Yapay zekâya sahip donanımların gelecekte kullanılması beklenen alanlardan biri de hukuktur. Özellikle ticari kurum ve kuruluşların oluşturacakları sözleşmelerde yapay zekânın kullanılması beklenmektedir. Yapay zekâ desteği ile hiçbir hukuk bilgisine gerek duyulmadan hukuken bağlayıcılığı olan bir “akıllı sözleşme” oluşturulabilir. Yapay zekânın etkin bir şekilde kullanıldığı alanlardan birini de sağlık kuruluşları oluşturmaktadır.
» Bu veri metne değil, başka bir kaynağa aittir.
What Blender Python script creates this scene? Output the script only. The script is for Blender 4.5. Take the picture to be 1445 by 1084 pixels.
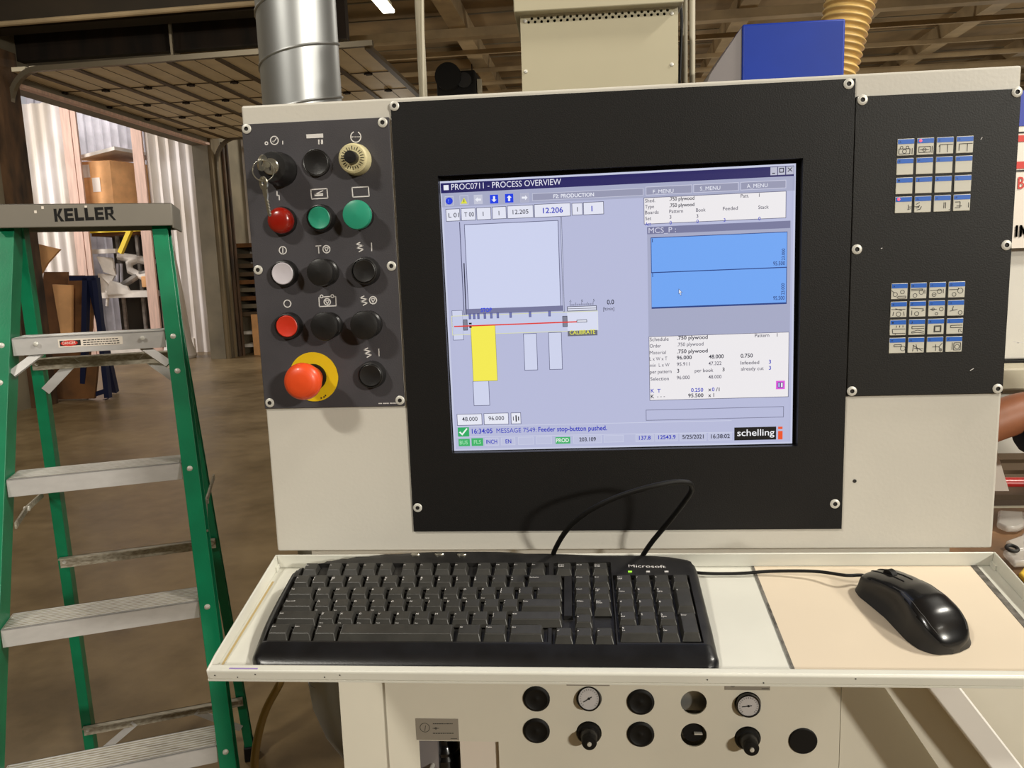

Yapay zekâ sayesinde hastaların tahlil ve tetkik işlemlerindeki halalar azalmakta ve işlem maliyetleri düşmektedir.
Uzay Madenciliği
Dünya üzerindeki maden rezervleri sınırlıdır. Bu nedenle özellikle sanayi sektöründe yoğun olarak kullanılan birçok maden rezervinin gelecekteki 100 yıl içinde tükenmesi beklenmektedir.
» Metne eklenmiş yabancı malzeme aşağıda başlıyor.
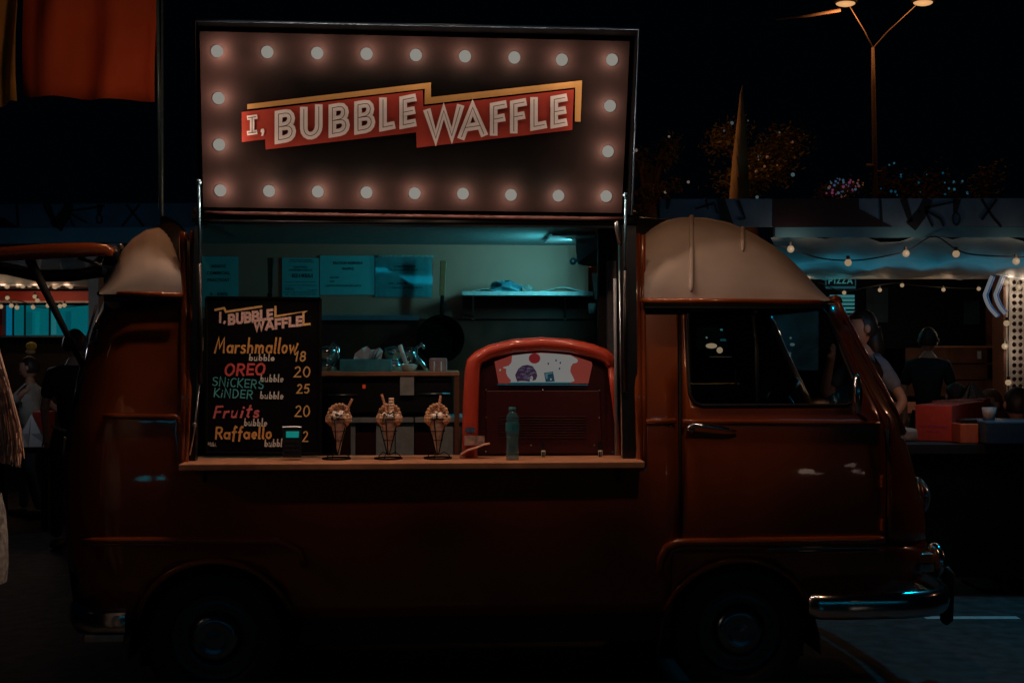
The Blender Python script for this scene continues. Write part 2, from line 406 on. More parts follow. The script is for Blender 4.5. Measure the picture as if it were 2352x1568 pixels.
for c in (rearc, frontc):
    pts = [body(x, z, -.012) for x, z in arch(c, AR + .004, ZS + .02)]
    if c is frontc: pts = [p for p in pts if not (p.x > c.x and p.z < zf)]
    MB().tube(pts, .014, 8).build('wheel_arch_lip', ORANGE, truck, True)
# serving-hatch pillars
for xs_, nm in (([(421, 533), (421, 560), (423, 690), (422, 900), (418, 1062)], 0), ([(442, 530), (442, 560), (439, 690), (434, 900), (427, 1062)], 0),
                ([(1462, 537), (1462, 700), (1466, 900), (1470, 1068)], 1), ([(1477, 540), (1477, 700), (1479, 900), (1480, 1068)], 1)):
    k = xs_[0][0]
    pts = [V(x, y, yf(V(x, y).x, min(V(x, y).z, 1.8)) - .012) for x, y in xs_]
    MB().tube(pts, .017 if k in (421, 1462) else .012, 10).build('hatch_pillar', ORANGE, truck, True)
# door shut lines (dark rubber in the gaps)
for ln_ in ([(1561, 700), (1561.5, 1100), (1561, 1240)], [(2036, 985), (2037, 1236)]):
    P = [VS(x, y, .006) for x, y in ln_]; MB().tube(P, .009, 6).build('door_seal', BLACK, truck, True)
# window gasket, divider and panes
P = [body(x, z, -.004) for x, z in win]
MB().tube(P, .009, 6, closed=True).build('window_gasket', BLACK, door, True)
sheet('window_pane', win, [], lambda x, z: body(x, z, .016), .12, GLASS, door, 0)
MB().tube([VS(1728, 712, .01), VS(1737, 800, .01), VS(1741, 928, .01)], .008, 6).build('window_divider', BLACK, door, True)
# door handle
hb = MB(); hp = [VS(1584, 985, -.03), VS(1592, 977, -.045), VS(1620, 978, -.045), VS(1665, 984, -.04), VS(1690, 990, -.02)]
hb.tube(hp, [.008, .012, .011, .009, .006], 8); hb.ball(VS(1586, 984, -.02), .02, 10, 6)
hb.build('door_handle', CHROME, door, True)
for y in (1105, 1205):
    MB().box(*[VS(2021, y).x, VS(2029, y).x], VS(2024, y).y - .018, VS(2024, y).y + .01, VS(2024, y).z - .028, VS(2024, y).z + .028).build('door_hinge', ORANGE, door, bevel=.006)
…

Dünya’daki maden rezervlerinin tükenmesi insanları yeni maden kaynaklarını aramaya itmektedir. Bu arayışlar sonucunda gelecekte yapılması planlanan çalışmalardan biri de uzayda bulunan ve çeşitli maden kaynakları bakımından zengin olan asteroitlerde bulunan madenlerin Dünya’ya getirilmesidir.
Yapılan araştırmalara göre bir gök taşına uzay aracını gönderip ihtiyaç duyulan madenleri Dünya’ya getirmek, 6 ile 10 yıllık bir süre içinde gerçekleşebilir. Bu süre oldukça uzun gözükmekle birlikte değerli madenler barındıran bir gök taşından bu madenleri çıkarıp Dünya’ya getirmesinin oluşturacağı kazancın trilyon dolara ulaşabileceği tahmin edilmektedir.
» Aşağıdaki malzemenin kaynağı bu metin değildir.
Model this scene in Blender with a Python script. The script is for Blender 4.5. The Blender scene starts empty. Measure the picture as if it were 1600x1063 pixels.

Günümüz koşullarında uzaydaki asteroitlerden getirilecek madenlerin taşıma maliyetinin oldukça yüksek olacağı düşünülmektedir. Bu nedenle şirketler, uzay madenciliğindeki maliyeti düşürebilecek çeşitli projeler geliştirmektedir.
Günümüz koşullarında uzay madenciliği projelerinin gerçekleştirilmesi, oldukça zor ve maliyetli görünmektedir. Ancak özellikle uzay teknolojilerindeki gelişmeler göz önüne alındığında yakın bir gelecekte bu sektörün ortaya çıkması büyük bir hayal olmayacaktır.